— START Source data —

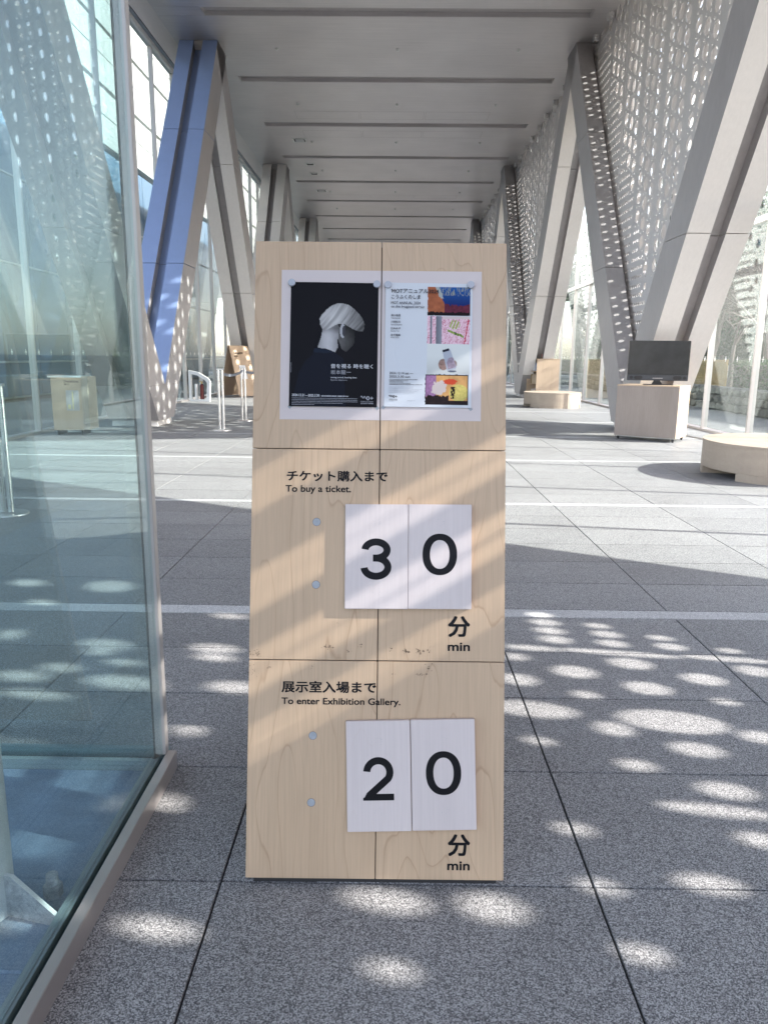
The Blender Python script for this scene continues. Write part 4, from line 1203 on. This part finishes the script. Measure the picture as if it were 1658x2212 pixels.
def belt(p, q, label):
    mb = MB(); n = 10; pts = []
    for i in range(n + 1):
        t = i / n; z = 1.13 - .07 * 4 * t * (1 - t)
        pts.append((p[0] + (q[0] - p[0]) * t, p[1] + (q[1] - p[1]) * t, z))
    for a, b in zip(pts[:-1], pts[1:]):
        mb.add([(a[0] - .002, a[1], a[2] - .028), (b[0] - .002, b[1], b[2] - .028), (b[0] - .002, b[1], b[2] + .028), (a[0] - .002, a[1], a[2] + .028),
                (a[0] + .002, a[1], a[2] - .028), (b[0] + .002, b[1], b[2] - .028), (b[0] + .002, b[1], b[2] + .028), (a[0] + .002, a[1], a[2] + .028)],
               [(0, 1, 2, 3), (7, 6, 5, 4), (0, 4, 5, 1), (3, 2, 6, 7)])
    tag(build('barrier_belt', mb, 'belt'), label, 'belt', 'grey belts between the barrier posts')
belt((-3.40, 14.96), (-3.40, 17.17), 'grey belt slung between the nearest and middle chrome posts')
belt((-3.40, 17.23), (-3.37, 19.57), 'grey belt slung between the middle and farthest chrome posts')
ab = thing('leaning_board', 'plywood A board reading Admission, left of the sign behind the belt posts', 'sign', (-5.17, 27.2, 0), radians(60))
a_ = radians(14)
for s in (0, 1):
    mb = MB()
    y0_, dirn = (0, 1) if s == 0 else (.93, -1)
    hh = 1.80; dy = .44 * dirn
    vs = []
    for x in (-.50, .50):
        vs += [(x, y0_, .02), (x, y0_ + .02, .02), (x, y0_ + dy + .02, hh), (x, y0_ + dy, hh)]
    mb.add(vs, [(0, 1, 2, 3), (7, 6, 5, 4), (0, 4, 5, 1), (1, 5, 6, 2), (2, 6, 7, 3), (3, 7, 4, 0)])
    build('board_panel', mb, 'birch_up', ab)
def on_ab(x, z): return (x, .44 * z / 1.8 - .004, z)
def ab_text(body, bb, mat, bold):
    me = fit(text_mesh(body, bold, 2), bb); me.materials.clear(); me.materials.append(MATS[mat])
    o = link('lettering', me, ab, (0, -.006, .02)); o.rotation_euler = (pi / 2 - atan2(.44, 1.78), 0, 0); return o
ab_text('Admission', (-.36, 1.52, .12, 1.62), 'ink', .012)
ab_text('観覧料', (-.36, 1.42, -.14, 1.48), 'ink', .012)
mb = MB(); mb.box(-.22, .12, .62, 1.12, 0, .003)
o = build('notice_sheet', mb, 'book_white', ab); o.location = (0, -.006, .02); o.rotation_euler = (pi / 2 - atan2(.44, 1.78), 0, 0)

ex = thing('extinguisher_stand', 'pale rounded frame holding a fire extinguisher at the foot of the left wall', 'extinguisher stand', (-6.12, 24.2, 0), radians(-8))
mb = MB()
outer = [(-.42, 0), (.26, 0), (.30, .62), (.22, .74), (-.10, .92), (-.42, .98)]
inner_ = [(-.34, .06), (.16, .06), (.20, .58), (.14, .66), (-.12, .82), (-.34, .86)]
for i in range(6):
    j = (i + 1) % 6
    mb.prism([outer[i], outer[j], inner_[j], inner_[i]], 'y', -.05, .05)
build('frame', mb, 'white_paint', ex)
mb = MB(); mb.tube((.0, 0, .07), (.0, 0, .50), .065, n=16); mb.tube((.0, 0, .50), (.0, 0, .56), .065, .02, 16); build('cylinder', mb, 'red', ex)
mb = MB(); mb.tube((-.18, 0, .07), (-.18, 0, .55), .055, n=16); build('canister', mb, 'white_paint', ex)
mb = MB(); mb.tube((-.0, 0, .56), (-.0, 0, .62), .02, n=8); mb.tube((-.08, 0, .63), (.05, 0, .61), .012, n=6); build('valve', mb, 'brass', ex)

# donations counter seen through the glass
dn = thing('donation_box', 'pale counter reading Donations seen through the left foreground glass', 'donation box', (-6.02, 14.0, 0), radians(4))
mb = MB(); mb.box(-.24, .30, -.25, .25, .09, 1.05); build('cabinet_body', mb, 'birch_up', dn, .002)
mb = MB(); mb.box(-.28, .31, -.28, .28, 1.051, 1.075); build('counter_top', mb, 'white_paint', dn, .002)
mb = MB(); mb.box(.301, .42, -.26, .24, .10, 1.07); build('donation_slot_column', mb, 'birch_bench', dn, .002)
mb = MB(); mb.box(.02, .25, -.256, -.251, .45, .82); build('dark_window', mb, 'leg_steel', dn)
mb = MB(); mb.box(.13, .15, -.26, -.2565, .47, .80); mb.box(.05, .10, -.26, -.2565, .48, .56); build('window_insert', mb, 'apartment_cream', dn)
for sx in (-.20, .24):
    mb = MB(); mb.box(sx, sx + .04, -.2, .2, 0, .085); build('leg', mb, 'soft_black', dn)
me = fit(text_mesh('Donations', .012, 2), (.0, .96, .26, 1.005)); me.materials.clear(); me.materials.append(MATS['ink']); o = link('lettering', me, dn, (0, -.2525, 0)); o.rotation_euler = (pi / 2, 0, 0)
me = fit(text_mesh('寄付', .012, 2), (.0, .91, .09, .945)); me.materials.clear(); me.materials.append(MATS['ink']); o = link('lettering', me, dn, (0, -.2525, 0)); o.rotation_euler = (pi / 2, 0, 0)
# thin dark pole stand beside it
ps = thing('pole_stand', 'thin black stand beside the Donations counter, behind the glass', 'stand', (-5.62, 16.2, 0))
mb = MB(); mb.tube((0, 0, 0), (0, 0, .98), .018, n=10); build('pole', mb, 'soft_black', ps)
mb = MB(); mb.tube((0, 0, 0), (0, 0, .02), .12, n=20); build('base_disc', mb, 'soft_black', ps)
mb = MB(); mb.box(-.04, .04, -.03, .03, .94, 1.04); build('head', mb, 'soft_black', ps)
# white cable on the floor by the glass
mb = MB(); pts = [(5.55 + .09 * i + .10 * sin(i * .9), 15.6 - .33 * i + .2 * sin(i * 1.7), .012) for i in range(11)]
for a, b in zip(pts[:-1], pts[1:]): mb.tube(a, b, .012, n=6)
tag(build('floor_cable', mb, 'white_paint'), 'white cable loosely curled on the floor behind the cabinet', 'cable')

# ------------------------------------------------------------------ outside, right: wall of stones, hedge, fence, trees
sw = thing('stone_wall', 'low rough stone retaining wall under the hedge, outside the right glass wall', 'stone wall', (9.7, 12, 0))
mb = MB(); mb.box(.12, .5, 0, 60, 0, .68); build('mortar_bed', mb, 'mortar', sw)
r = random.Random(9)
far = MB(); cnt = 0
z = 0.0; 
for row, (za, zb) in enumerate(((0, .23), (.235, .45), (.455, .68))):
    y = -r.uniform(0, .3)
    while y < 60:
        w = r.uniform(.26, .52); px = r.uniform(0, .06); q = r.randint(6, 8)
        cy_, cz = w / 2, (za + zb) / 2
        poly = []
        for i in range(q):
            a = 2 * pi * i / q + r.uniform(-.2, .2)
            k = 1 / max(abs(cos(a)) , abs(sin(a)), .75)
            poly.append((cy_ + (w / 2 - .008) * cos(a) * min(k, 1.25) * r.uniform(.9, 1.0), cz + (zb - za) / 2 * sin(a) * min(k, 1.3) * r.uniform(.9, 1.0)))
        poly = [(max(.005, min(w - .005, a)), max(za, min(zb, b))) for a, b in poly]
        fr_ = [(cy_ + (a - cy_) * .8, cz + (b - cz) * .8) for a, b in poly]
        n = len(poly)
        vs = [(.14, y + a, b) for a, b in poly] + [(.03 + px * .5, y + a, b) for a, b in poly] + [(px * .4, y + a, b) for a, b in fr_]
        fs = [(i, (i + 1) % n, n + (i + 1) % n, n + i) for i in range(n)] + [(n + i, n + (i + 1) % n, 2 * n + (i + 1) % n, 2 * n + i) for i in range(n)] + [tuple(range(2 * n, 3 * n))]
        if y < 36 and cnt < 295:
            m2 = MB(); m2.add([(a, b - y, c) for a, b, c in vs], fs); build('stone', m2, 'stone', sw, loc=(0, y, 0)); cnt += 1
        else: far.add(vs, fs)
        y += w
o = build('distant_stones', far, 'stone', sw); o['kind'] = 'stuff'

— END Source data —

## What is being asked
Please extract exactly the lines of the data, from the first through the line containing "o = build('notice_sheet', mb, 'book_white', ab);", and add no pictures to the copy.

## Written answer
The Blender Python script for this scene continues. Write part 4, from line 1203 on. This part finishes the script. Measure the picture as if it were 1658x2212 pixels.
def belt(p, q, label):
    mb = MB(); n = 10; pts = []
    for i in range(n + 1):
        t = i / n; z = 1.13 - .07 * 4 * t * (1 - t)
        pts.append((p[0] + (q[0] - p[0]) * t, p[1] + (q[1] - p[1]) * t, z))
    for a, b in zip(pts[:-1], pts[1:]):
        mb.add([(a[0] - .002, a[1], a[2] - .028), (b[0] - .002, b[1], b[2] - .028), (b[0] - .002, b[1], b[2] + .028), (a[0] - .002, a[1], a[2] + .028),
                (a[0] + .002, a[1], a[2] - .028), (b[0] + .002, b[1], b[2] - .028), (b[0] + .002, b[1], b[2] + .028), (a[0] + .002, a[1], a[2] + .028)],
               [(0, 1, 2, 3), (7, 6, 5, 4), (0, 4, 5, 1), (3, 2, 6, 7)])
    tag(build('barrier_belt', mb, 'belt'), label, 'belt', 'grey belts between the barrier posts')
belt((-3.40, 14.96), (-3.40, 17.17), 'grey belt slung between the nearest and middle chrome posts')
belt((-3.40, 17.23), (-3.37, 19.57), 'grey belt slung between the middle and farthest chrome posts')
ab = thing('leaning_board', 'plywood A board reading Admission, left of the sign behind the belt posts', 'sign', (-5.17, 27.2, 0), radians(60))
a_ = radians(14)
for s in (0, 1):
    mb = MB()
    y0_, dirn = (0, 1) if s == 0 else (.93, -1)
    hh = 1.80; dy = .44 * dirn
    vs = []
    for x in (-.50, .50):
        vs += [(x, y0_, .02), (x, y0_ + .02, .02), (x, y0_ + dy + .02, hh), (x, y0_ + dy, hh)]
    mb.add(vs, [(0, 1, 2, 3), (7, 6, 5, 4), (0, 4, 5, 1), (1, 5, 6, 2), (2, 6, 7, 3), (3, 7, 4, 0)])
    build('board_panel', mb, 'birch_up', ab)
def on_ab(x, z): return (x, .44 * z / 1.8 - .004, z)
def ab_text(body, bb, mat, bold):
    me = fit(text_mesh(body, bold, 2), bb); me.materials.clear(); me.materials.append(MATS[mat])
    o = link('lettering', me, ab, (0, -.006, .02)); o.rotation_euler = (pi / 2 - atan2(.44, 1.78), 0, 0); return o
ab_text('Admission', (-.36, 1.52, .12, 1.62), 'ink', .012)
ab_text('観覧料', (-.36, 1.42, -.14, 1.48), 'ink', .012)
mb = MB(); mb.box(-.22, .12, .62, 1.12, 0, .003)
o = build('notice_sheet', mb, 'book_white', ab); o.location = (0, -.006, .02); o.rotation_euler = (pi / 2 - atan2(.44, 1.78), 0, 0)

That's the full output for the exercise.